- [TASK GOAL]
Repeat the data below exactly, dropping any pictures it holds.

····················

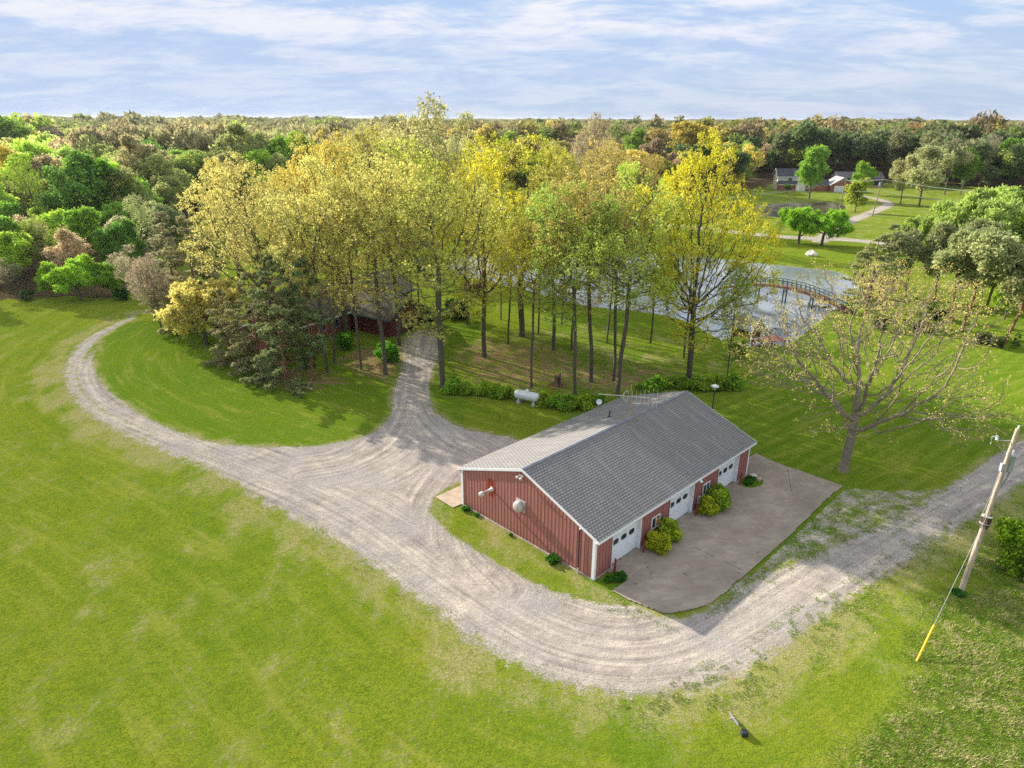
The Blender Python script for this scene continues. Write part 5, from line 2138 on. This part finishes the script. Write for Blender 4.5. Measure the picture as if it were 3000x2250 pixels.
PINES = [('pine0', 620, 832, 560, PINE, 1.0, 'dark pine with the lowest base in the left pine clump'), ('pine2', 677, 826, 565, PINE2, 1.0, 'thin open pine at the right edge of the left pine clump'),
         ('pine0', 562, 800, 600, PINB, 1.15, 'olive pine with long low boughs over the left lawn'), ('pine1', 600, 770, 530, BLUE, 1.0, 'bluish pine in the middle of the left pine clump'),
         ('pine0', 500, 790, 640, PINB, 1.0, 'low brownish pine at the front left of the pine clump'), ('pine0', 438, 712, 478, PINB, 1.15, 'large brown olive pine beside the upper left lane'),
         ('pine1', 392, 700, 470, GREY, 1.1, 'greyish pine right at the left lane where it leaves the lawn'), ('pine1', 480, 690, 520, PINE, 1.0, 'dark pine behind the low cream oak'),
         ('pine2', 652, 740, 570, BLUE, .95, 'short bluish pine seen between the trunks left of the hidden house')]
for (k, bx, by, ty, colr, wx, lb) in PINES:
    p = at(bx, by)
    plant(k, p, height_of(p, ty - 22), colr, 'pine_tree', lb, 'pine tree', 'pines left of the grove', wx=wx * .86)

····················

- [EXERCISE OUTPUT]
The Blender Python script for this scene continues. Write part 5, from line 2138 on. This part finishes the script. Write for Blender 4.5. Measure the picture as if it were 3000x2250 pixels.
PINES = [('pine0', 620, 832, 560, PINE, 1.0, 'dark pine with the lowest base in the left pine clump'), ('pine2', 677, 826, 565, PINE2, 1.0, 'thin open pine at the right edge of the left pine clump'),
         ('pine0', 562, 800, 600, PINB, 1.15, 'olive pine with long low boughs over the left lawn'), ('pine1', 600, 770, 530, BLUE, 1.0, 'bluish pine in the middle of the left pine clump'),
         ('pine0', 500, 790, 640, PINB, 1.0, 'low brownish pine at the front left of the pine clump'), ('pine0', 438, 712, 478, PINB, 1.15, 'large brown olive pine beside the upper left lane'),
         ('pine1', 392, 700, 470, GREY, 1.1, 'greyish pine right at the left lane where it leaves the lawn'), ('pine1', 480, 690, 520, PINE, 1.0, 'dark pine behind the low cream oak'),
         ('pine2', 652, 740, 570, BLUE, .95, 'short bluish pine seen between the trunks left of the hidden house')]
for (k, bx, by, ty, colr, wx, lb) in PINES:
    p = at(bx, by)
    plant(k, p, height_of(p, ty - 22), colr, 'pine_tree', lb, 'pine tree', 'pines left of the grove', wx=wx * .86)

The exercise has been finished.